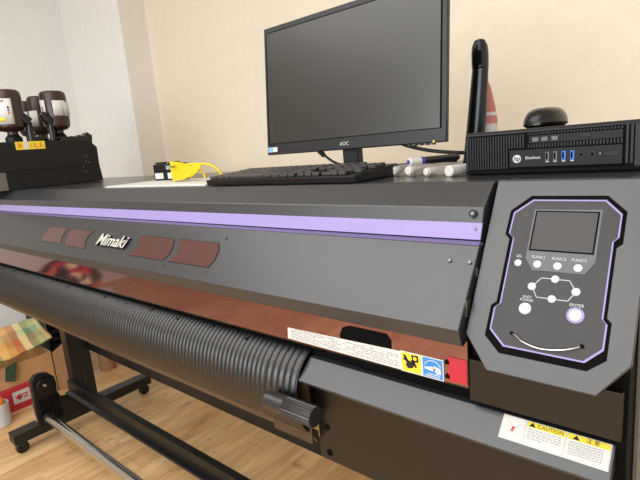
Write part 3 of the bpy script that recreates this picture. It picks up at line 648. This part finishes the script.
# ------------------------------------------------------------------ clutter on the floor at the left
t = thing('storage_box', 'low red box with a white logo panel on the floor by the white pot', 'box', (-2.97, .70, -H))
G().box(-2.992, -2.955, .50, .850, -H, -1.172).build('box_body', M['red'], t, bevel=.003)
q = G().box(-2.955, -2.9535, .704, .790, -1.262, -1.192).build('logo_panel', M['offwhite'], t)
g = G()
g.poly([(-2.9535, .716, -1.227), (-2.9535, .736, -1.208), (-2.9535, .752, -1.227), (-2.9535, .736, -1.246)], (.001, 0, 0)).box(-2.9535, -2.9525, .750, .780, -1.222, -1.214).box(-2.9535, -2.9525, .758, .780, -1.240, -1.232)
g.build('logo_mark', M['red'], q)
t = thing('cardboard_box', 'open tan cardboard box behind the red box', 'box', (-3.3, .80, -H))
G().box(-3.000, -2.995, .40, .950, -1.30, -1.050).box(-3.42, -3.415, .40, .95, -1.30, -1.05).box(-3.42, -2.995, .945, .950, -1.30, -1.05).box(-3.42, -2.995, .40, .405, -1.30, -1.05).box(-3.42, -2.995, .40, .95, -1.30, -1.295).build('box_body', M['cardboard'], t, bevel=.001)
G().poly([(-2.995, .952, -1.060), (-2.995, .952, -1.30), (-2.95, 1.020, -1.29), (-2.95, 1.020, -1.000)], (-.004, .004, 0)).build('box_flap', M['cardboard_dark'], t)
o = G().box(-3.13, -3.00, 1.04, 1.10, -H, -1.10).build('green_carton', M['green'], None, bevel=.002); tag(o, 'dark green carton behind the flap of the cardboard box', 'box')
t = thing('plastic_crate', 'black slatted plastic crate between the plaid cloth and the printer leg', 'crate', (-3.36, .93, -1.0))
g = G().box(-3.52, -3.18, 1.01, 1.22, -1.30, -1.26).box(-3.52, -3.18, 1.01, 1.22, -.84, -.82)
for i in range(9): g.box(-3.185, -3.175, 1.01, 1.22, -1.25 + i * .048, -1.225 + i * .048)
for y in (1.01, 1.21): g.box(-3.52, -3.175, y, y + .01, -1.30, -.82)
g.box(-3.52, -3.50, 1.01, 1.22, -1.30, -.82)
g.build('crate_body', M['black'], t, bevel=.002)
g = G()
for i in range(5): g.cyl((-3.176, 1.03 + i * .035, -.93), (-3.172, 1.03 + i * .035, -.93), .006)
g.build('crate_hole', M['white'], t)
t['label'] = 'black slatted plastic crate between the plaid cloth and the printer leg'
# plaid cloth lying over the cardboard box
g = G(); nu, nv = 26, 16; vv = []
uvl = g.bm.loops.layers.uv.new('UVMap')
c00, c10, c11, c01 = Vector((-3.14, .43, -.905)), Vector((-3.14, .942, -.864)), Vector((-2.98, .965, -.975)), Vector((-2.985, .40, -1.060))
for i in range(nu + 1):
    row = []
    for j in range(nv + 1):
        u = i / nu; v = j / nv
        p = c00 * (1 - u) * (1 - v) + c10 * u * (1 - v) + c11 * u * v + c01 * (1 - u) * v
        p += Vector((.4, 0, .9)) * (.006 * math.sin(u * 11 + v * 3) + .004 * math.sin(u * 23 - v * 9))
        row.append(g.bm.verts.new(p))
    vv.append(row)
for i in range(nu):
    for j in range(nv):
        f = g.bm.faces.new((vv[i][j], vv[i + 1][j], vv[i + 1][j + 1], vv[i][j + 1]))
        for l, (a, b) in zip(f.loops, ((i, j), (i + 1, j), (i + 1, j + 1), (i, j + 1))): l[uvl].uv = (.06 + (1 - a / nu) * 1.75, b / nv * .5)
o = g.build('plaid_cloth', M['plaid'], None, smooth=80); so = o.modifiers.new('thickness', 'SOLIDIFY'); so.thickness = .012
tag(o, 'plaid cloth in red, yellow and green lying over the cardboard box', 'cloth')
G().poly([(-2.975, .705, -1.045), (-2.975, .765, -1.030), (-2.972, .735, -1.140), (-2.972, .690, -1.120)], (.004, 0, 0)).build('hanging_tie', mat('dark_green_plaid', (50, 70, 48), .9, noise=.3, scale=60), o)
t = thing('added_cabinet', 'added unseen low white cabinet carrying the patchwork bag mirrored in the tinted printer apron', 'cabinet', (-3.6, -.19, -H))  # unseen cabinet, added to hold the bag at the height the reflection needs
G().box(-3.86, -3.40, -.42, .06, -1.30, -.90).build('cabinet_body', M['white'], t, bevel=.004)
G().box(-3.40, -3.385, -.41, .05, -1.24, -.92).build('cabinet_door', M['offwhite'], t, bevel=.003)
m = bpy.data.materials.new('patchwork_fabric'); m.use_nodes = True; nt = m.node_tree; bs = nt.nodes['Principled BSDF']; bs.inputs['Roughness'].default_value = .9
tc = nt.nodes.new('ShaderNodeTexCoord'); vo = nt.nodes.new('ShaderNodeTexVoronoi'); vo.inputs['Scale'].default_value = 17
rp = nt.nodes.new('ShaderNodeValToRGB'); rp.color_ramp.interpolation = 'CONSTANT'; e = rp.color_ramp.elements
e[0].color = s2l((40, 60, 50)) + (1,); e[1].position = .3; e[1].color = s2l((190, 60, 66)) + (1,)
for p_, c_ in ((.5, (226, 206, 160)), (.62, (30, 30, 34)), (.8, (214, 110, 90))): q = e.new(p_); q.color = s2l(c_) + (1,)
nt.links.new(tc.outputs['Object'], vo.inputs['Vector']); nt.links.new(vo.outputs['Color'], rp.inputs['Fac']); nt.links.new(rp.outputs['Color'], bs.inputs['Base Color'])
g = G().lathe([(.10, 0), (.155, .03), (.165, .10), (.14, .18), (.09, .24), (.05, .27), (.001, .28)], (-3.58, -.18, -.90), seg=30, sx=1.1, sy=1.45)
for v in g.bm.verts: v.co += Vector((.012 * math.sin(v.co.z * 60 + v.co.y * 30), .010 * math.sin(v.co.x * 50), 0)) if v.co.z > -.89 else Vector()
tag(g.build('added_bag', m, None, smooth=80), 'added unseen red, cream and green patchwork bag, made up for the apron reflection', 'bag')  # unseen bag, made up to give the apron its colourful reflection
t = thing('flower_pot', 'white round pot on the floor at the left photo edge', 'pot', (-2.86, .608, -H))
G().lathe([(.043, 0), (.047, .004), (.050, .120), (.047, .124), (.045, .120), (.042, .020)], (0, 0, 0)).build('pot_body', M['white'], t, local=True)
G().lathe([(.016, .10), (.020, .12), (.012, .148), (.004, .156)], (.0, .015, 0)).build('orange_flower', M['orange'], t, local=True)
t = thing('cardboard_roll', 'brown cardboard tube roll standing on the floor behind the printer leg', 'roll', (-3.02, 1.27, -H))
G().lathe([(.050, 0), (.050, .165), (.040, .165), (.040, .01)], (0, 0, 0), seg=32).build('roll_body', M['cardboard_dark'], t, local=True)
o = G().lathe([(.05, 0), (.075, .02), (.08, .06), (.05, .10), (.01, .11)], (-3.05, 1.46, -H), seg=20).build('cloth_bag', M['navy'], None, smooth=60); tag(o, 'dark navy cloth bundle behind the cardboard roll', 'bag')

Problem requirements.
Repeat the material above verbatim. Leave the pictures behind.

Answer to this exercise.
Write part 3 of the bpy script that recreates this picture. It picks up at line 648. This part finishes the script.
# ------------------------------------------------------------------ clutter on the floor at the left
t = thing('storage_box', 'low red box with a white logo panel on the floor by the white pot', 'box', (-2.97, .70, -H))
G().box(-2.992, -2.955, .50, .850, -H, -1.172).build('box_body', M['red'], t, bevel=.003)
q = G().box(-2.955, -2.9535, .704, .790, -1.262, -1.192).build('logo_panel', M['offwhite'], t)
g = G()
g.poly([(-2.9535, .716, -1.227), (-2.9535, .736, -1.208), (-2.9535, .752, -1.227), (-2.9535, .736, -1.246)], (.001, 0, 0)).box(-2.9535, -2.9525, .750, .780, -1.222, -1.214).box(-2.9535, -2.9525, .758, .780, -1.240, -1.232)
g.build('logo_mark', M['red'], q)
t = thing('cardboard_box', 'open tan cardboard box behind the red box', 'box', (-3.3, .80, -H))
G().box(-3.000, -2.995, .40, .950, -1.30, -1.050).box(-3.42, -3.415, .40, .95, -1.30, -1.05).box(-3.42, -2.995, .945, .950, -1.30, -1.05).box(-3.42, -2.995, .40, .405, -1.30, -1.05).box(-3.42, -2.995, .40, .95, -1.30, -1.295).build('box_body', M['cardboard'], t, bevel=.001)
G().poly([(-2.995, .952, -1.060), (-2.995, .952, -1.30), (-2.95, 1.020, -1.29), (-2.95, 1.020, -1.000)], (-.004, .004, 0)).build('box_flap', M['cardboard_dark'], t)
o = G().box(-3.13, -3.00, 1.04, 1.10, -H, -1.10).build('green_carton', M['green'], None, bevel=.002); tag(o, 'dark green carton behind the flap of the cardboard box', 'box')
t = thing('plastic_crate', 'black slatted plastic crate between the plaid cloth and the printer leg', 'crate', (-3.36, .93, -1.0))
g = G().box(-3.52, -3.18, 1.01, 1.22, -1.30, -1.26).box(-3.52, -3.18, 1.01, 1.22, -.84, -.82)
for i in range(9): g.box(-3.185, -3.175, 1.01, 1.22, -1.25 + i * .048, -1.225 + i * .048)
for y in (1.01, 1.21): g.box(-3.52, -3.175, y, y + .01, -1.30, -.82)
g.box(-3.52, -3.50, 1.01, 1.22, -1.30, -.82)
g.build('crate_body', M['black'], t, bevel=.002)
g = G()
for i in range(5): g.cyl((-3.176, 1.03 + i * .035, -.93), (-3.172, 1.03 + i * .035, -.93), .006)
g.build('crate_hole', M['white'], t)
t['label'] = 'black slatted plastic crate between the plaid cloth and the printer leg'
# plaid cloth lying over the cardboard box
g = G(); nu, nv = 26, 16; vv = []
uvl = g.bm.loops.layers.uv.new('UVMap')
c00, c10, c11, c01 = Vector((-3.14, .43, -.905)), Vector((-3.14, .942, -.864)), Vector((-2.98, .965, -.975)), Vector((-2.985, .40, -1.060))
for i in range(nu + 1):
    row = []
    for j in range(nv + 1):
        u = i / nu; v = j / nv
        p = c00 * (1 - u) * (1 - v) + c10 * u * (1 - v) + c11 * u * v + c01 * (1 - u) * v
        p += Vector((.4, 0, .9)) * (.006 * math.sin(u * 11 + v * 3) + .004 * math.sin(u * 23 - v * 9))
        row.append(g.bm.verts.new(p))
    vv.append(row)
for i in range(nu):
    for j in range(nv):
        f = g.bm.faces.new((vv[i][j], vv[i + 1][j], vv[i + 1][j + 1], vv[i][j + 1]))
        for l, (a, b) in zip(f.loops, ((i, j), (i + 1, j), (i + 1, j + 1), (i, j + 1))): l[uvl].uv = (.06 + (1 - a / nu) * 1.75, b / nv * .5)
o = g.build('plaid_cloth', M['plaid'], None, smooth=80); so = o.modifiers.new('thickness', 'SOLIDIFY'); so.thickness = .012
tag(o, 'plaid cloth in red, yellow and green lying over the cardboard box', 'cloth')
G().poly([(-2.975, .705, -1.045), (-2.975, .765, -1.030), (-2.972, .735, -1.140), (-2.972, .690, -1.120)], (.004, 0, 0)).build('hanging_tie', mat('dark_green_plaid', (50, 70, 48), .9, noise=.3, scale=60), o)
t = thing('added_cabinet', 'added unseen low white cabinet carrying the patchwork bag mirrored in the tinted printer apron', 'cabinet', (-3.6, -.19, -H))  # unseen cabinet, added to hold the bag at the height the reflection needs
G().box(-3.86, -3.40, -.42, .06, -1.30, -.90).build('cabinet_body', M['white'], t, bevel=.004)
G().box(-3.40, -3.385, -.41, .05, -1.24, -.92).build('cabinet_door', M['offwhite'], t, bevel=.003)
m = bpy.data.materials.new('patchwork_fabric'); m.use_nodes = True; nt = m.node_tree; bs = nt.nodes['Principled BSDF']; bs.inputs['Roughness'].default_value = .9
tc = nt.nodes.new('ShaderNodeTexCoord'); vo = nt.nodes.new('ShaderNodeTexVoronoi'); vo.inputs['Scale'].default_value = 17
rp = nt.nodes.new('ShaderNodeValToRGB'); rp.color_ramp.interpolation = 'CONSTANT'; e = rp.color_ramp.elements
e[0].color = s2l((40, 60, 50)) + (1,); e[1].position = .3; e[1].color = s2l((190, 60, 66)) + (1,)
for p_, c_ in ((.5, (226, 206, 160)), (.62, (30, 30, 34)), (.8, (214, 110, 90))): q = e.new(p_); q.color = s2l(c_) + (1,)
nt.links.new(tc.outputs['Object'], vo.inputs['Vector']); nt.links.new(vo.outputs['Color'], rp.inputs['Fac']); nt.links.new(rp.outputs['Color'], bs.inputs['Base Color'])
g = G().lathe([(.10, 0), (.155, .03), (.165, .10), (.14, .18), (.09, .24), (.05, .27), (.001, .28)], (-3.58, -.18, -.90), seg=30, sx=1.1, sy=1.45)
for v in g.bm.verts: v.co += Vector((.012 * math.sin(v.co.z * 60 + v.co.y * 30), .010 * math.sin(v.co.x * 50), 0)) if v.co.z > -.89 else Vector()
tag(g.build('added_bag', m, None, smooth=80), 'added unseen red, cream and green patchwork bag, made up for the apron reflection', 'bag')  # unseen bag, made up to give the apron its colourful reflection
t = thing('flower_pot', 'white round pot on the floor at the left photo edge', 'pot', (-2.86, .608, -H))
G().lathe([(.043, 0), (.047, .004), (.050, .120), (.047, .124), (.045, .120), (.042, .020)], (0, 0, 0)).build('pot_body', M['white'], t, local=True)
G().lathe([(.016, .10), (.020, .12), (.012, .148), (.004, .156)], (.0, .015, 0)).build('orange_flower', M['orange'], t, local=True)
t = thing('cardboard_roll', 'brown cardboard tube roll standing on the floor behind the printer leg', 'roll', (-3.02, 1.27, -H))
G().lathe([(.050, 0), (.050, .165), (.040, .165), (.040, .01)], (0, 0, 0), seg=32).build('roll_body', M['cardboard_dark'], t, local=True)
o = G().lathe([(.05, 0), (.075, .02), (.08, .06), (.05, .10), (.01, .11)], (-3.05, 1.46, -H), seg=20).build('cloth_bag', M['navy'], None, smooth=60); tag(o, 'dark navy cloth bundle behind the cardboard roll', 'bag')